Looking at some consensus expert pre-season projections, there were six NL players projected to steal at least 30 bases in 2016: Billy Hamilton (58), Dee Gordon (53), A.J. Pollock (35), Charlie Blackmon (35), Ben Revere (34), and Starling Marte (30). But, less than three weeks into the season, much has changed. Pollock will most likely not steal a base this year, Hamilton often looks like he doesn’t belong on a major league baseball team, and Blackmon and Revere each look to miss a bare minimum of a month to the DL, with tricky injuries that tend to linger. Add in fellow NL speedster Ender Inciarte’s current DL stint and however you came up with your projections, that’s a heck of a lot fewer stolen bases in the NL this year than anyone would have guessed.
Bryce Harper (3 SB): Double-digit stolen bases might make those of us who drafted Paul Goldschmidt over him for that very reason feel extra dumb, but I don’t think anyone sees him getting near 30.
Melvin Upton Jr. (5 SB): I was planning to write about his hot start, but Quinn Canelias beat me to it earlier this week with a great article. Quinn suggested that a 15-30 season seems doable, and I would agree. He’ll probably face some ugly BA/OBP regression, but I think his numbers will surprise this year and would love to add him to any NL-only team for the speed alone.

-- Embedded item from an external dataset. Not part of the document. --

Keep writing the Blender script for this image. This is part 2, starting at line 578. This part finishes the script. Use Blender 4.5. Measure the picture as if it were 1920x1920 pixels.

I am going to start looking over the roster makeup of other teams in my leagues when it comes to stolen bases. Where it looks sensible, I will start actively targeting players that fall into the 15+ SB category in trades. I’m not normally excited about buying low on relatively unproven players off to bad starts, but the potential dearth of stolen bases in the NL this year has made me more inclined to gamble on a guy like Kolten Wong, or even Cesar Hernandez. I may even make an offer for Ben Revere or Ender Inciarte… if a frustrated owner wants to sell low enough, the speed they provide once healthy could definitely be worth the wait.